Here are some records; return them all exactly.

Records provided:
-------------------------
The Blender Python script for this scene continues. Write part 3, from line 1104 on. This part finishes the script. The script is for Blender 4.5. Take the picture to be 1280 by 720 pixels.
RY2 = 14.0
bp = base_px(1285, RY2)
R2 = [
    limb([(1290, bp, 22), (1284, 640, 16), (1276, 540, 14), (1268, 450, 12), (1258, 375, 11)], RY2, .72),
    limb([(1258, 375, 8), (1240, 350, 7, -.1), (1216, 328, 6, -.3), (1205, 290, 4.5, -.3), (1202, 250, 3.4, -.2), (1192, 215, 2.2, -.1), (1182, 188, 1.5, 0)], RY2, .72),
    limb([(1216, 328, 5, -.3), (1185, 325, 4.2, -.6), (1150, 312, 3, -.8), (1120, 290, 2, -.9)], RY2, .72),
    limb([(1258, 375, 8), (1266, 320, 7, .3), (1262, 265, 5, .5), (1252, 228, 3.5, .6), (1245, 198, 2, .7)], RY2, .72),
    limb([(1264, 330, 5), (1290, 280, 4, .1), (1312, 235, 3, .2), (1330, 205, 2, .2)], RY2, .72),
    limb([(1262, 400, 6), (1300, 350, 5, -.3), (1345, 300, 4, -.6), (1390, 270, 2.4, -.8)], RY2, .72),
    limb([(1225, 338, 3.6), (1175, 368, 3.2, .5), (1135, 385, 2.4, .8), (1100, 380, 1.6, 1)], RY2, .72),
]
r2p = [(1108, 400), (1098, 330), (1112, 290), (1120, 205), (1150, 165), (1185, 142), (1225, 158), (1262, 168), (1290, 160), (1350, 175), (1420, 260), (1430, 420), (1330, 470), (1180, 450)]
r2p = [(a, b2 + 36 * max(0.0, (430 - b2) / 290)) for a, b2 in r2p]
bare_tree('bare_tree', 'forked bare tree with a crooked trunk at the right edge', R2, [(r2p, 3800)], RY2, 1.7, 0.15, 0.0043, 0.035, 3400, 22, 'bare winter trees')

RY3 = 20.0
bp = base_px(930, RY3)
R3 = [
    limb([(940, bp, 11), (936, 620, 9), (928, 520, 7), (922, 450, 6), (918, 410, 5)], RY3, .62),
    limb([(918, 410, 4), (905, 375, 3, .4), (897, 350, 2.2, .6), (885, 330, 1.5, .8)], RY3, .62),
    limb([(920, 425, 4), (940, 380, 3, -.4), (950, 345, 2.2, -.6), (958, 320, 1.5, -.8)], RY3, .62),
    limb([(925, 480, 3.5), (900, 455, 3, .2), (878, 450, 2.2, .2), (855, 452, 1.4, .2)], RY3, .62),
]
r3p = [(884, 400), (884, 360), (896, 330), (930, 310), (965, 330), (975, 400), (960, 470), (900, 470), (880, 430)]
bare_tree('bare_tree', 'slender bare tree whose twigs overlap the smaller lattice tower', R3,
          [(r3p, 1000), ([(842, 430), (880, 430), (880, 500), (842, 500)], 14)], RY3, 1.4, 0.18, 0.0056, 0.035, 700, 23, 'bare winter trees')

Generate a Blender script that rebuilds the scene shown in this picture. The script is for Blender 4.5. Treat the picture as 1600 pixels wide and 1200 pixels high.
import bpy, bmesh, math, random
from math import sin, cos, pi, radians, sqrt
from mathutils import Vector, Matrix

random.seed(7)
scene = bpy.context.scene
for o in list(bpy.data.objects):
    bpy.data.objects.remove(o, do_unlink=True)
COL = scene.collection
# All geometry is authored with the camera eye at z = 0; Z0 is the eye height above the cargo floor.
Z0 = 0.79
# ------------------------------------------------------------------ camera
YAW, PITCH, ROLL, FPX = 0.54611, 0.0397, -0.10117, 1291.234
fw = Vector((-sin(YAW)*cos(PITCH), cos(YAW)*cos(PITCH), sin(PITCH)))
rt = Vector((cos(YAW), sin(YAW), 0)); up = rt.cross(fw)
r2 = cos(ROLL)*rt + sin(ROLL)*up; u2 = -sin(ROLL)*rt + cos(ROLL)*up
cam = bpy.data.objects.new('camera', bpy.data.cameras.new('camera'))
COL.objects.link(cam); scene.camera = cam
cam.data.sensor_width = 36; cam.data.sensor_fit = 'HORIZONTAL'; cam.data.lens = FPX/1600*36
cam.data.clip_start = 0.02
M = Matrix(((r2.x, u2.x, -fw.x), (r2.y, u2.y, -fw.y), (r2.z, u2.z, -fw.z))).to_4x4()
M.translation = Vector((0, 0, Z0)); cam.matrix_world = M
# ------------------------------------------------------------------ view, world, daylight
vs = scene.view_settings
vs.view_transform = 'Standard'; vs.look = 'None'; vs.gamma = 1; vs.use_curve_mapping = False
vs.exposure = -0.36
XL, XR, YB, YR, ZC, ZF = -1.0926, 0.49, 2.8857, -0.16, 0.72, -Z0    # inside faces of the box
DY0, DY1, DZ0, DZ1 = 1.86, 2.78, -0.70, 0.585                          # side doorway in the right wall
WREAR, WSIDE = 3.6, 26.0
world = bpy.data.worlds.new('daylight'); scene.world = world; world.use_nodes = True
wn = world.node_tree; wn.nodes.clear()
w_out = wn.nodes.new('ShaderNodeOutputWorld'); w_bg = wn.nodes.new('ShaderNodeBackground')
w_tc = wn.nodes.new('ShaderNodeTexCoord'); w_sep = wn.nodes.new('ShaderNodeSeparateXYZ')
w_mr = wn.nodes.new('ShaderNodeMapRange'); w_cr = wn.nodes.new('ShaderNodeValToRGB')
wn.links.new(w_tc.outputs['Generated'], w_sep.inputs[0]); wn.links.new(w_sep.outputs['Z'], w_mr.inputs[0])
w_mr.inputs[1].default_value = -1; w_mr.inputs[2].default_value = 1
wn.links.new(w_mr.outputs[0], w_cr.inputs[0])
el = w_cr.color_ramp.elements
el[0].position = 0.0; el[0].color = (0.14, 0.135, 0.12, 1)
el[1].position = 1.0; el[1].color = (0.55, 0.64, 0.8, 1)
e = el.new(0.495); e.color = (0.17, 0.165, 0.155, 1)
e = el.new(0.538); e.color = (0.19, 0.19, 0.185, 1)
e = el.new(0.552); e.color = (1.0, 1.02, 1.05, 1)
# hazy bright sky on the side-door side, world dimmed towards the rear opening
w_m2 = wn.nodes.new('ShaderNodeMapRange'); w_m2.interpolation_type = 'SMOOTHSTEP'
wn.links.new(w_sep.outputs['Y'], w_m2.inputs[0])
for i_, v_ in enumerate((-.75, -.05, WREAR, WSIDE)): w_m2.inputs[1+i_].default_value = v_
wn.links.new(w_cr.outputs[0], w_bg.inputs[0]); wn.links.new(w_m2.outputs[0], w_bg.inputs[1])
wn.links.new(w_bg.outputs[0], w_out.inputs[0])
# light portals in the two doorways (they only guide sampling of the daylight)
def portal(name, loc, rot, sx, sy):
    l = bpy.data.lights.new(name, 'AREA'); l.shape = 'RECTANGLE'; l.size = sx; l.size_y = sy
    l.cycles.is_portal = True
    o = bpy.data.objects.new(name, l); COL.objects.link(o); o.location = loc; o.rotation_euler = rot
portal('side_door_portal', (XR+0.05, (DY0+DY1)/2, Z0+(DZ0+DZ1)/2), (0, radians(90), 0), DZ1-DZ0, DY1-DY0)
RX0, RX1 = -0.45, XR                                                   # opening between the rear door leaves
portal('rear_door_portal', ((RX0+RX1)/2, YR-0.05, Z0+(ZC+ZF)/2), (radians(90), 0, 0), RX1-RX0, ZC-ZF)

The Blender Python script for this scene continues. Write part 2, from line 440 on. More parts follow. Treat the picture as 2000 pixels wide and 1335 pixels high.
-------------------------
Full response:
The Blender Python script for this scene continues. Write part 3, from line 1104 on. This part finishes the script. The script is for Blender 4.5. Take the picture to be 1280 by 720 pixels.
RY2 = 14.0
bp = base_px(1285, RY2)
R2 = [
    limb([(1290, bp, 22), (1284, 640, 16), (1276, 540, 14), (1268, 450, 12), (1258, 375, 11)], RY2, .72),
    limb([(1258, 375, 8), (1240, 350, 7, -.1), (1216, 328, 6, -.3), (1205, 290, 4.5, -.3), (1202, 250, 3.4, -.2), (1192, 215, 2.2, -.1), (1182, 188, 1.5, 0)], RY2, .72),
    limb([(1216, 328, 5, -.3), (1185, 325, 4.2, -.6), (1150, 312, 3, -.8), (1120, 290, 2, -.9)], RY2, .72),
    limb([(1258, 375, 8), (1266, 320, 7, .3), (1262, 265, 5, .5), (1252, 228, 3.5, .6), (1245, 198, 2, .7)], RY2, .72),
    limb([(1264, 330, 5), (1290, 280, 4, .1), (1312, 235, 3, .2), (1330, 205, 2, .2)], RY2, .72),
    limb([(1262, 400, 6), (1300, 350, 5, -.3), (1345, 300, 4, -.6), (1390, 270, 2.4, -.8)], RY2, .72),
    limb([(1225, 338, 3.6), (1175, 368, 3.2, .5), (1135, 385, 2.4, .8), (1100, 380, 1.6, 1)], RY2, .72),
]
r2p = [(1108, 400), (1098, 330), (1112, 290), (1120, 205), (1150, 165), (1185, 142), (1225, 158), (1262, 168), (1290, 160), (1350, 175), (1420, 260), (1430, 420), (1330, 470), (1180, 450)]
r2p = [(a, b2 + 36 * max(0.0, (430 - b2) / 290)) for a, b2 in r2p]
bare_tree('bare_tree', 'forked bare tree with a crooked trunk at the right edge', R2, [(r2p, 3800)], RY2, 1.7, 0.15, 0.0043, 0.035, 3400, 22, 'bare winter trees')

RY3 = 20.0
bp = base_px(930, RY3)
R3 = [
    limb([(940, bp, 11), (936, 620, 9), (928, 520, 7), (922, 450, 6), (918, 410, 5)], RY3, .62),
    limb([(918, 410, 4), (905, 375, 3, .4), (897, 350, 2.2, .6), (885, 330, 1.5, .8)], RY3, .62),
    limb([(920, 425, 4), (940, 380, 3, -.4), (950, 345, 2.2, -.6), (958, 320, 1.5, -.8)], RY3, .62),
    limb([(925, 480, 3.5), (900, 455, 3, .2), (878, 450, 2.2, .2), (855, 452, 1.4, .2)], RY3, .62),
]
r3p = [(884, 400), (884, 360), (896, 330), (930, 310), (965, 330), (975, 400), (960, 470), (900, 470), (880, 430)]
bare_tree('bare_tree', 'slender bare tree whose twigs overlap the smaller lattice tower', R3,
          [(r3p, 1000), ([(842, 430), (880, 430), (880, 500), (842, 500)], 14)], RY3, 1.4, 0.18, 0.0056, 0.035, 700, 23, 'bare winter trees')

Generate a Blender script that rebuilds the scene shown in this picture. The script is for Blender 4.5. Treat the picture as 1600 pixels wide and 1200 pixels high.
import bpy, bmesh, math, random
from math import sin, cos, pi, radians, sqrt
from mathutils import Vector, Matrix

random.seed(7)
scene = bpy.context.scene
for o in list(bpy.data.objects):
    bpy.data.objects.remove(o, do_unlink=True)
COL = scene.collection
# All geometry is authored with the camera eye at z = 0; Z0 is the eye height above the cargo floor.
Z0 = 0.79
# ------------------------------------------------------------------ camera
YAW, PITCH, ROLL, FPX = 0.54611, 0.0397, -0.10117, 1291.234
fw = Vector((-sin(YAW)*cos(PITCH), cos(YAW)*cos(PITCH), sin(PITCH)))
rt = Vector((cos(YAW), sin(YAW), 0)); up = rt.cross(fw)
r2 = cos(ROLL)*rt + sin(ROLL)*up; u2 = -sin(ROLL)*rt + cos(ROLL)*up
cam = bpy.data.objects.new('camera', bpy.data.cameras.new('camera'))
COL.objects.link(cam); scene.camera = cam
cam.data.sensor_width = 36; cam.data.sensor_fit = 'HORIZONTAL'; cam.data.lens = FPX/1600*36
cam.data.clip_start = 0.02
M = Matrix(((r2.x, u2.x, -fw.x), (r2.y, u2.y, -fw.y), (r2.z, u2.z, -fw.z))).to_4x4()
M.translation = Vector((0, 0, Z0)); cam.matrix_world = M
# ------------------------------------------------------------------ view, world, daylight
vs = scene.view_settings
vs.view_transform = 'Standard'; vs.look = 'None'; vs.gamma = 1; vs.use_curve_mapping = False
vs.exposure = -0.36
XL, XR, YB, YR, ZC, ZF = -1.0926, 0.49, 2.8857, -0.16, 0.72, -Z0    # inside faces of the box
DY0, DY1, DZ0, DZ1 = 1.86, 2.78, -0.70, 0.585                          # side doorway in the right wall
WREAR, WSIDE = 3.6, 26.0
world = bpy.data.worlds.new('daylight'); scene.world = world; world.use_nodes = True
wn = world.node_tree; wn.nodes.clear()
w_out = wn.nodes.new('ShaderNodeOutputWorld'); w_bg = wn.nodes.new('ShaderNodeBackground')
w_tc = wn.nodes.new('ShaderNodeTexCoord'); w_sep = wn.nodes.new('ShaderNodeSeparateXYZ')
w_mr = wn.nodes.new('ShaderNodeMapRange'); w_cr = wn.nodes.new('ShaderNodeValToRGB')
wn.links.new(w_tc.outputs['Generated'], w_sep.inputs[0]); wn.links.new(w_sep.outputs['Z'], w_mr.inputs[0])
w_mr.inputs[1].default_value = -1; w_mr.inputs[2].default_value = 1
wn.links.new(w_mr.outputs[0], w_cr.inputs[0])
el = w_cr.color_ramp.elements
el[0].position = 0.0; el[0].color = (0.14, 0.135, 0.12, 1)
el[1].position = 1.0; el[1].color = (0.55, 0.64, 0.8, 1)
e = el.new(0.495); e.color = (0.17, 0.165, 0.155, 1)
e = el.new(0.538); e.color = (0.19, 0.19, 0.185, 1)
e = el.new(0.552); e.color = (1.0, 1.02, 1.05, 1)
# hazy bright sky on the side-door side, world dimmed towards the rear opening
w_m2 = wn.nodes.new('ShaderNodeMapRange'); w_m2.interpolation_type = 'SMOOTHSTEP'
wn.links.new(w_sep.outputs['Y'], w_m2.inputs[0])
for i_, v_ in enumerate((-.75, -.05, WREAR, WSIDE)): w_m2.inputs[1+i_].default_value = v_
wn.links.new(w_cr.outputs[0], w_bg.inputs[0]); wn.links.new(w_m2.outputs[0], w_bg.inputs[1])
wn.links.new(w_bg.outputs[0], w_out.inputs[0])
# light portals in the two doorways (they only guide sampling of the daylight)
def portal(name, loc, rot, sx, sy):
    l = bpy.data.lights.new(name, 'AREA'); l.shape = 'RECTANGLE'; l.size = sx; l.size_y = sy
    l.cycles.is_portal = True
    o = bpy.data.objects.new(name, l); COL.objects.link(o); o.location = loc; o.rotation_euler = rot
portal('side_door_portal', (XR+0.05, (DY0+DY1)/2, Z0+(DZ0+DZ1)/2), (0, radians(90), 0), DZ1-DZ0, DY1-DY0)
RX0, RX1 = -0.45, XR                                                   # opening between the rear door leaves
portal('rear_door_portal', ((RX0+RX1)/2, YR-0.05, Z0+(ZC+ZF)/2), (radians(90), 0, 0), RX1-RX0, ZC-ZF)

The Blender Python script for this scene continues. Write part 2, from line 440 on. More parts follow. Treat the picture as 2000 pixels wide and 1335 pixels high.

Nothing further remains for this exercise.